The central category of a political system is authority, just as that of an economic system is property. Under socialism both must be socialized. I have defined social property as free and equal access to the means of production. We can define political authority (where authority means the “right to invoking binding obligations”) on the part of citizens as free and equal access to positions of political power. That, of course, implies the elimination of political parties. Since they provide obvious advantages to political leaders, parties are not likely to disappear of their own accord. Hence, they must be forbidden. Is this possibly a restriction of liberty? Joseph Schumpeter aptly defined a political party as “a group whose members propose to act in concert in the competitive struggle for political power.” Replace the term political power by the term profit and you get the definition of a cartel. It has been universally accepted that cartels of businessmen must be forbidden. And they are, at least legally. Yet cartels of politicians are left free to operate. Why? Is it not because politics, rather than economics, is really crucial for the perpetuation of class rule? In other words, not the expropriation of private property but the expropriation of political authority is the necessary and sufficient condition for socialism…. [Horvat’s italics.]

The elimination of political parties does not imply the elimination of politics, just as the eradication of cartels does not kill the economy but renders the market more efficient. All that need be done is to forbid donations and the selection of candidates by party bosses. In other words, the party machinery and its political monopoly must be destroyed. The disappearance of political parties will not leave a political vacuum. On the contrary, it will make possible intensive political participation…. One, two, or several parties will be replaced by a multiplicity of political associations…. Because of [the multiplicity] it is unlikely that permanent political coalitions…would be formed. Thus, after some time the prohibitions of political parties will cease to be felt as a political constraint, just as the prohibition of slavery in contemporary society is not considered as a limitation of private or market freedom.

Needless to say, this is a highly contentious position. Horvat calls for a written constitution with formal and far-reaching guarantees of liberties of press, speech, and movement, as well as an independent judiciary and other protections of rights against the state. But Horvat does not say who will “eliminate” political parties, or how this will be done consistent with the liberties he advocates. He does not inquire into the dynamics of political life without the stability of organized semi-permanent party structures. He does not speculate about the possibility of power drifting into the hands of the civil service bureaucracy in the absence of regular political organizations. Perhaps most important of all, he does not explore the consequences of a failure of “extreme” democratization. In the case of badly operating workers’ management, he candidly admits the possibility of sliding toward etatist economic structures. But if extreme democratization also fails, in what direction will things move?

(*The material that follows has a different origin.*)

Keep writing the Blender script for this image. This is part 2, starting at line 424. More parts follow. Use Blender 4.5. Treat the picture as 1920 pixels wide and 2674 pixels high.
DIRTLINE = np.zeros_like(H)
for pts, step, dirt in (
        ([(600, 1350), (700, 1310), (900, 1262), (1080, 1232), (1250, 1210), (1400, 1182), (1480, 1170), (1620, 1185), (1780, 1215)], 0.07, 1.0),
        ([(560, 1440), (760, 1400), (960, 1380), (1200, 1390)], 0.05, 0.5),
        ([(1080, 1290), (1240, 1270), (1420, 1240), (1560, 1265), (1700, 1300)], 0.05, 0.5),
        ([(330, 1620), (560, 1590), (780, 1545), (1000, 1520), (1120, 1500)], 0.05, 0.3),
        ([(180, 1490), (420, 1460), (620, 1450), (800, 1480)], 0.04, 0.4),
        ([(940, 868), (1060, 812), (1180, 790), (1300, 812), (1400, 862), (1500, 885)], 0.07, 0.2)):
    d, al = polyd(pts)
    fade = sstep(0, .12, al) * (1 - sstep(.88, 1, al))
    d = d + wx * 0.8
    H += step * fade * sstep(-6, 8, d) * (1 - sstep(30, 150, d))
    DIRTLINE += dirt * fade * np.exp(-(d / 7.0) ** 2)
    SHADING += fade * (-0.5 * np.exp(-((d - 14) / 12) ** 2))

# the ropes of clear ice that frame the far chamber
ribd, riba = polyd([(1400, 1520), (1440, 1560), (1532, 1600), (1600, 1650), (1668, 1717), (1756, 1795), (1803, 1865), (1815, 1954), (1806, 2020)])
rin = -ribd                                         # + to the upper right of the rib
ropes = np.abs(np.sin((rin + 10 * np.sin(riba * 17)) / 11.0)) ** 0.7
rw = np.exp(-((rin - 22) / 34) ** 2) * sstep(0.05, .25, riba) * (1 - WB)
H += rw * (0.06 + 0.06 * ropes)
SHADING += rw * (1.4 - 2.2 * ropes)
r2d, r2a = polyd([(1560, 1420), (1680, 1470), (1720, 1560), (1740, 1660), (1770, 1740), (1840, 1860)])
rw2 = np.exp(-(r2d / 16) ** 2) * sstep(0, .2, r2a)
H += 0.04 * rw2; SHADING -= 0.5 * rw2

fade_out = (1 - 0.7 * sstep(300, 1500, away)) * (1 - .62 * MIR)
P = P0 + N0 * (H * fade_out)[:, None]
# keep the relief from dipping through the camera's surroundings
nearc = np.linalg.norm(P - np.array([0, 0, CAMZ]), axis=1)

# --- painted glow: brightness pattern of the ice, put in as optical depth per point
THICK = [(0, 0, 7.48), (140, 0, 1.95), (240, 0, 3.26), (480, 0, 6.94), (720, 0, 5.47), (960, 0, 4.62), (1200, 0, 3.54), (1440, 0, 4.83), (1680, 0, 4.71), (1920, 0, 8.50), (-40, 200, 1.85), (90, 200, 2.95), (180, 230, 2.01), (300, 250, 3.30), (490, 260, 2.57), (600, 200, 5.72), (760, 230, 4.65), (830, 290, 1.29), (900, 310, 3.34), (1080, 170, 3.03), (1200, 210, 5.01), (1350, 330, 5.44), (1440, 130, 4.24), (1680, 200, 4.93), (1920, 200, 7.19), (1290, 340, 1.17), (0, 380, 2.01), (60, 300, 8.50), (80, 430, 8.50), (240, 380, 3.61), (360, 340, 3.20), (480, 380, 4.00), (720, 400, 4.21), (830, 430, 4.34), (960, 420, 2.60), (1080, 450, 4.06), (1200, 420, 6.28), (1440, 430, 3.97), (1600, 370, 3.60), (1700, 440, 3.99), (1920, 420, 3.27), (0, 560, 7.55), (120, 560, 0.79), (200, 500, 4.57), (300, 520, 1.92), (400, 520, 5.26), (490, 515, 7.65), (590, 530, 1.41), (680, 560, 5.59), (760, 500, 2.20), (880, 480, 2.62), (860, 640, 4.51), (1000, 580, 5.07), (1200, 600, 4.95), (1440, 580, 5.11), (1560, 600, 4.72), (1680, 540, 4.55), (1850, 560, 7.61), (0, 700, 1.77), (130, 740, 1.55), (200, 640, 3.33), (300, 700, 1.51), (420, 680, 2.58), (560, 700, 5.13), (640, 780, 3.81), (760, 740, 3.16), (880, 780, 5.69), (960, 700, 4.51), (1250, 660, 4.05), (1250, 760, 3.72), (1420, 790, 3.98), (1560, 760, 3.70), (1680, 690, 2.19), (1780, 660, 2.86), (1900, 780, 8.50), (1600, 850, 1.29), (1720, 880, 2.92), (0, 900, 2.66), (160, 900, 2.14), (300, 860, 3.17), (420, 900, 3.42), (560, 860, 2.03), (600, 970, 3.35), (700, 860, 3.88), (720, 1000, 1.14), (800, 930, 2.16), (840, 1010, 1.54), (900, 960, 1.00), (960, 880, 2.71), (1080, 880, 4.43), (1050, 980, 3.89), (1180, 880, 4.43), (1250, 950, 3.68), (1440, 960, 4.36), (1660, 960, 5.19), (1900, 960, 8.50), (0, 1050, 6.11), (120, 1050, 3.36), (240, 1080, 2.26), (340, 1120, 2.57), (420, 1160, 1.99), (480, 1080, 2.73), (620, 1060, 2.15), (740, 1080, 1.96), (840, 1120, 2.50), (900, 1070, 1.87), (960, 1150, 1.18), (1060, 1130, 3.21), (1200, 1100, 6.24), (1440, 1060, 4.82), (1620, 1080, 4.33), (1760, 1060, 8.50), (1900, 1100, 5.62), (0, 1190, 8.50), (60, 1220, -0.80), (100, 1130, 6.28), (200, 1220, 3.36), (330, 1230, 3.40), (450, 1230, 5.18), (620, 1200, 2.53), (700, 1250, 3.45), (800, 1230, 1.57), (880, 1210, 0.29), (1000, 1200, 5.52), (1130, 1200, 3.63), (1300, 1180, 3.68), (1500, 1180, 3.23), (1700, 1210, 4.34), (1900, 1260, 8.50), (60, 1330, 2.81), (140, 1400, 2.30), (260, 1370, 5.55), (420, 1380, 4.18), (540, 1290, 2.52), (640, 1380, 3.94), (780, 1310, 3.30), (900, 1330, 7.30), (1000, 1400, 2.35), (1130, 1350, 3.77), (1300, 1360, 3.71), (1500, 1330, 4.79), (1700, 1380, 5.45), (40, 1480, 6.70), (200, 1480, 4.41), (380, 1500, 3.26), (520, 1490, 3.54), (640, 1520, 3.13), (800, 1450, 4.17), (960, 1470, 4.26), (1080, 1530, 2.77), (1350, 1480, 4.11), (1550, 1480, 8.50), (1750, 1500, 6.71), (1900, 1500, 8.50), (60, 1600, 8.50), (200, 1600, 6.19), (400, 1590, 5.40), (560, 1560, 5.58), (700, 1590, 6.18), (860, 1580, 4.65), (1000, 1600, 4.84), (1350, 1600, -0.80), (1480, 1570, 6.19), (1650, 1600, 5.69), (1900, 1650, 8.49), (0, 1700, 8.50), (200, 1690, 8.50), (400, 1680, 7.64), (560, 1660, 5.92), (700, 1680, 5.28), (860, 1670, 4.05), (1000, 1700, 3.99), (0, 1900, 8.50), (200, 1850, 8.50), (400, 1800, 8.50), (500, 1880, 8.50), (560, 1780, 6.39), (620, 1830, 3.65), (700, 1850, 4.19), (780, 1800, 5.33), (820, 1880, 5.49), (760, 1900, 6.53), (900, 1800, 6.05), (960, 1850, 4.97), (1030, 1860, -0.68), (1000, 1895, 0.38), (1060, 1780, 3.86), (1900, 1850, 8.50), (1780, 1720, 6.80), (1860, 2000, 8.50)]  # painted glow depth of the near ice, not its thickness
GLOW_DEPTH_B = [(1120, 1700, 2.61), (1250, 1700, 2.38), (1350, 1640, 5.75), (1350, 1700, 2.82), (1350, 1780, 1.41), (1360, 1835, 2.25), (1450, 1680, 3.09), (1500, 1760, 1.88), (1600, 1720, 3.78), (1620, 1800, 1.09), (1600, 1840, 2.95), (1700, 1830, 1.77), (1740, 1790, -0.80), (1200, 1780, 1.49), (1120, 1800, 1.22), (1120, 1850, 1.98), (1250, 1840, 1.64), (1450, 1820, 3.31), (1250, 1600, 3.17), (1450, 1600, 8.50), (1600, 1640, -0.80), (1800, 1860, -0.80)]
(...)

So it is very easy to criticize Horvat’s prescription for socialism as utopian at best, and recklessly dangerous at worst. (To compare the effects of eliminating parties with those of abolishing slavery is hardly a convincing analogy.) But I think it would be a great mistake to take a wholly negative attitude toward Horvat’s ideas. If we project the broad direction of movement over the last 150 years into the foreseeable future, it seems very likely that many countries in the world will be lurching in the direction of an organization of political and economic affairs that will be called “socialist” whatever their institutional arrangements. For the etatist countries, as Horvat recognizes, this movement is not likely to produce much more than some loosening of the straitjacket that now binds political life; for many underdeveloped countries it seems to offer little more than the formation of authoritarian regimes following “modernizing” policies of one sort or another.

It is mainly in the West that socialism offers many different political and economic arrangements, and it is precisely in the West that a half century of disillusion with millennial notions has robbed socialism of virtually all programmatic clarity. To my mind, Horvar’s book establishes the basis for a reclarification of what socialism hopes to achieve. In the image of a society whose principal objective is individual self-determination, to be realized partly through the self-management of enterprise and partly through the widest possible democratization of political life, Horvat has outlined a program that avoids salvationist visions or mechanical formulas, while projecting goals that are sufficiently audacious, difficult, and yet imaginable to serve as lodestars for the present. Socialism for Horvat becomes a series of extremely demanding lessons that have to be learned, however painfully or gradually; or to put it the other way around, Horvat describes those lessons whose gradual mastery will itself comprise the central task of creating socialism. To restore coherence and substance to the overwhelmingly important question of what humanity wishes to make of itself seems to me an achievement of the highest importance.